»»

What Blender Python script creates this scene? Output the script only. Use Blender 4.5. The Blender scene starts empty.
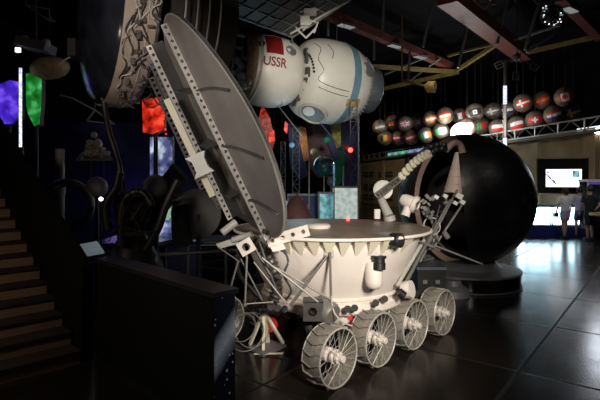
import bpy, math, random
from mathutils import Vector, Matrix
random.seed(7)
V = Vector
PI = math.pi
sc = bpy.context.scene
col = sc.collection
F, CX, HY, EYE = 470.0, 300.0, 180.0, 1.8
def P(px, py, D):
    return V(((px-CX)/F*D, D, EYE-(py-HY)/F*D))

# ------------------------------------------------------------------ materials
def mat(name, c, rough=.6, metal=0., var=.15, scale=8., bump=0., spec=None, coat=0.):
    m = bpy.data.materials.new(name); m.use_nodes = True
    nt = m.node_tree; b = nt.nodes['Principled BSDF']
    b.inputs['Roughness'].default_value = rough; b.inputs['Metallic'].default_value = metal
    if spec is not None: b.inputs['Specular IOR Level'].default_value = spec
    if coat: b.inputs['Coat Weight'].default_value = coat; b.inputs['Coat Roughness'].default_value = .08
    tc = nt.nodes.new('ShaderNodeTexCoord'); nz = nt.nodes.new('ShaderNodeTexNoise')
    nz.inputs['Scale'].default_value = scale; nz.inputs['Detail'].default_value = 5
    nt.links.new(tc.outputs['Object'], nz.inputs['Vector'])
    rp = nt.nodes.new('ShaderNodeValToRGB')
    rp.color_ramp.elements[0].position = .3; rp.color_ramp.elements[1].position = .7
    rp.color_ramp.elements[0].color = (*[x*(1-var) for x in c], 1)
    rp.color_ramp.elements[1].color = (*[min(1, x*(1+var)) for x in c], 1)
    nt.links.new(nz.outputs['Fac'], rp.inputs['Fac']); nt.links.new(rp.outputs['Color'], b.inputs['Base Color'])
    if bump:
        bp = nt.nodes.new('ShaderNodeBump'); bp.inputs['Strength'].default_value = bump; bp.inputs['Distance'].default_value = .02
        nt.links.new(nz.outputs['Fac'], bp.inputs['Height']); nt.links.new(bp.outputs['Normal'], b.inputs['Normal'])
    return m
def glow(name, c1, c2, strength, scale=3., c3=None):
    m = bpy.data.materials.new(name); m.use_nodes = True
    nt = m.node_tree; b = nt.nodes['Principled BSDF']
    b.inputs['Base Color'].default_value = (.02, .02, .02, 1); b.inputs['Roughness'].default_value = .4
    tc = nt.nodes.new('ShaderNodeTexCoord'); nz = nt.nodes.new('ShaderNodeTexNoise')
    nz.inputs['Scale'].default_value = scale; nz.inputs['Detail'].default_value = 4
    nt.links.new(tc.outputs['Object'], nz.inputs['Vector'])
    rp = nt.nodes.new('ShaderNodeValToRGB'); e = rp.color_ramp.elements
    e[0].position = .35; e[1].position = .65; e[0].color = (*c1, 1); e[1].color = (*c2, 1)
    if c3: k = e.new(.5); k.color = (*c3, 1)
    nt.links.new(nz.outputs['Fac'], rp.inputs['Fac']); nt.links.new(rp.outputs['Color'], b.inputs['Emission Color'])
    b.inputs['Emission Strength'].default_value = strength
    return m
def glass(name, c=(1, 1, 1), rough=.05):
    m = bpy.data.materials.new(name); m.use_nodes = True
    nt = m.node_tree; b = nt.nodes['Principled BSDF']; o = nt.nodes['Material Output']
    nt.nodes.remove(b)
    tr = nt.nodes.new('ShaderNodeBsdfTransparent'); tr.inputs[0].default_value = (*c, 1)
    gl = nt.nodes.new('ShaderNodeBsdfGlossy'); gl.inputs['Roughness'].default_value = rough
    fr = nt.nodes.new('ShaderNodeFresnel'); fr.inputs[0].default_value = 1.5
    mx = nt.nodes.new('ShaderNodeMixShader')
    nt.links.new(fr.outputs[0], mx.inputs[0]); nt.links.new(tr.outputs[0], mx.inputs[1]); nt.links.new(gl.outputs[0], mx.inputs[2])
    nt.links.new(mx.outputs[0], o.inputs[0])
    return m

M = dict(
    cream=mat('cream_paint', (.78, .71, .65), .5, 0, .06, 3),
    ivory=mat('ivory_paint', (.84, .78, .60), .5, 0, .06, 6),
    deck=mat('deck_metal', (.26, .20, .16), .4, .35, .25, 5),
    lidgrey=mat('lid_grey', (.27, .25, .24), .5, .2, .1, 4),
    lidstrip=mat('lid_strip', (.90, .87, .82), .45, .0, .06, 9),
    liddark=mat('lid_dark', (.10, .098, .095), .5, .2, .2, 4),
    tyre=mat('woven_wheel_mesh', (.25, .23, .20), .75, .2, .25, 40, .3),
    rimw=mat('wheel_rim_white', (.50, .47, .42), .45, .2, .08, 10),
    hub=mat('hub_white', (.72, .66, .60), .45, 0, .06, 10),
    steel=mat('brushed_steel', (.24, .23, .21), .5, .5, .1, 12),
    dsteel=mat('dark_steel', (.10, .095, .09), .45, .6, .2, 12),
    black=mat('black_paint', (.012, .012, .013), .45, 0, .2, 8),
    blackm=mat('black_matt', (.004, .004, .004), .9, 0, .2, 8, 0, .2),
    red=mat('red_paint', (.20, .010, .010), .5, 0, .08, 9),
    charred=mat('charred_shell', (.010, .010, .011), .42, 0, .6, 5, .6),
    inner=mat('dark_lining', (.016, .014, .013), .8, 0, .3, 8),
    pink=mat('pinkish_rim', (.42, .29, .24), .6, 0, .12, 14),
    cone=mat('pale_pink_cone', (.62, .50, .44), .5, 0, .08, 8),
    white=mat('white_shell', (.62, .61, .56), .4, 0, .06, 2.5),
    wgrey=mat('greywhite_shell', (.42, .41, .38), .45, 0, .10, 4),
    blue=mat('blue_band', (.12, .24, .32), .5, 0, .15, 6),
    ochre=mat('ochre_cloth', (.34, .25, .12), .8, 0, .35, 12),
    concrete=mat('concrete', (.17, .125, .07), .85, 0, .22, 1.2, .2),
    concd=mat('opening_shade', (.02, .018, .015), .8, 0, .3, 2),
    beam=mat('rust_red_beam', (.11, .028, .02), .6, .1, .3, 3),
    ybeam=mat('ochre_beam', (.11, .08, .02), .6, .1, .3, 3),
    gbeam=mat('grey_rail', (.16, .16, .16), .5, .5, .2, 5),
    ceil=mat('ceiling_black', (.006, .006, .008), .9, 0, .3, 1, 0, .1),
    wall=mat('dark_wall', (.008, .008, .014), .9, 0, .3, 1, 0, .1),
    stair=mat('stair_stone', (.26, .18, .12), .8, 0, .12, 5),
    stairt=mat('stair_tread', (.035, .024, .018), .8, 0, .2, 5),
    brown=mat('brown_sphere', (.10, .075, .055), .5, .1, .3, 6),
    fr=mat('flag_red', (.45, .02, .015), .6), fw=mat('flag_white', (.62, .6, .58), .6),
    fb=mat('flag_blue', (.02, .03, .18), .6), fk=mat('flag_black', (.01, .01, .01), .6),
    fy=mat('flag_gold', (.55, .33, .03), .6), fg=mat('flag_green', (.02, .28, .06), .6),
    fo=mat('flag_orange', (.55, .16, .03), .6), fn=mat('flag_grey', (.14, .14, .15), .6),
    lampg=glow('ceiling_lamp', (.8, .85, .9), (1, 1, 1), .22),  # slight glow makes the switched-off battens look lit
    flood=glow('flood_lamp', (1, 1, 1), (.95, 1, .98), 22),
    tv=glow('tv_picture', (.95, .93, 1), (1, 1, 1), 2.2, 1.5, (.98, .96, 1)),
    tvp=glow('tv_purple', (.10, .02, .16), (.20, .05, .28), .7, 6),
    case=glow('showcase_light', (.45, .78, 1), (.75, .93, 1), 17.0, 1.5),
    caseb=mat('showcase_blue', (.02, .03, .16), .35, 0, .1, 5),
    purple=glow('purple_panel', (.02, .005, .20), (.26, .12, 1), 1.0, 3.2, (.07, .02, .6)),
    green=glow('green_panel', (.005, .10, .01), (.16, .9, .28), .6, 3.4, (.01, .3, .03)),
    redp=glow('red_panel', (.14, .004, .0), (1, .10, .04), 1.0, 5, (.7, .02, .008)),
    redp2=glow('red_flame', (.12, .004, .0), (1, .12, .04), .45, 7, (.45, .02, .01)),
    strip=glow('light_strip', (.25, .3, .5), (.9, .95, 1), 1.6, 22),
    violet=glow('violet_wall', (.008, .006, .02), (.025, .015, .07), .25, .5),
    vlamp=glow('violet_dots', (.1, .08, 1), (.2, .15, 1), 1.2, 3),
    redl=glow('red_lamp', (1, .03, .02), (1, .05, .03), 9, 3),
    wlamp=glow('small_white_lamp', (1, .9, .8), (1, 1, .95), 6, 3),
    wlamp2=glow('corner_lamp', (1, .85, .6), (1, .95, .8), 14, 3),
    poster=glow('lit_poster', (.02, .08, .22), (.35, .7, .95), .8, 5, (.08, .35, .30)),
    kiosk=glow('lit_cloth', (.50, .62, .58), (.9, 1, .95), .55, 9),
    aqua=glow('aqua_light', (.02, .10, .16), (.25, .6, .8), .5, 4),
    cyan=glow('exhibit_glow', (.01, .02, .05), (.75, .85, 1), .8, 3.5, (.12, .14, .35)),
    gglow=glow('green_exhibit', (.05, .3, .06), (.9, 1, .6), .8, 7, (.4, .6, .5)),
    screen=glow('pale_screen', (.26, .34, .38), (.34, .42, .46), .28, 1),
    bannerd=mat('dark_blue_banner', (.03, .035, .12), .7, 0, .3, 3),
    bannerb=mat('brown_banner', (.09, .04, .04), .7, 0, .4, 3),
    banner_y=mat('yellow_green_banner', (.30, .28, .05), .7, 0, .5, 6),
    banner_g=mat('green_banner', (.01, .20, .08), .7, 0, .4, 3),
    orangeb=mat('orange_panel', (.50, .20, .04), .6, 0, .4, 6),
    globe=mat('globe_surface', (.03, .12, .16), .15, 0, .6, 3, 0, .6, .6),
    glass=glass('clear_glass', (.92, .95, .95)),
    acrylic=glass('acrylic', (.55, .53, .50), .15),
    skin=mat('skin', (.42, .24, .17), .6, 0, .05), hair=mat('dark_hair', (.02, .013, .01), .6, 0, .2, 20),
    shirtw=mat('white_shirt', (.75, .68, .66), .8, 0, .06), shortl=mat('lilac_shorts', (.36, .28, .42), .8, 0, .08),
    shirtv=mat('pale_lavender_shirt', (.36, .34, .50), .8, 0, .06), denim=mat('blue_denim', (.05, .06, .13), .8, 0, .2),
    clothk=mat('black_cloth', (.01, .01, .012), .85, 0, .2), tan=mat('tan_top', (.50, .40, .20), .5, 0, .1),
    glint=mat('sphere_glass', (.05, .05, .055), .12, .9, .2, 6),
    solar=mat('solar_cells', (.030, .028, .026), .4, .2, .25, 10),
    line=mat('pale_line', (.22, .22, .21), .5, .1, .1, 8),
    line2=mat('dim_line', (.16, .16, .15), .5, .2, .1, 8),
    shiny=mat('glossy_dark_dome', (.02, .024, .035), .16, .2, .5, 2.5, .05),
    boxg=mat('case_grey', (.14, .14, .15), .5, .1, .1, 6),
    bluish=mat('bluish_metal', (.22, .27, .32), .3, .6, .15, 5),
)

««

WHAT IS BEING ASKED
Return only the lines from the start of the data through the line that contains "return V(((px-CX)/F*D, D, EYE-(py-HY)/F*D))", please, copying them exactly and omitting all pictures.

RESULT
What Blender Python script creates this scene? Output the script only. Use Blender 4.5. The Blender scene starts empty.
import bpy, math, random
from mathutils import Vector, Matrix
random.seed(7)
V = Vector
PI = math.pi
sc = bpy.context.scene
col = sc.collection
F, CX, HY, EYE = 470.0, 300.0, 180.0, 1.8
def P(px, py, D):
    return V(((px-CX)/F*D, D, EYE-(py-HY)/F*D))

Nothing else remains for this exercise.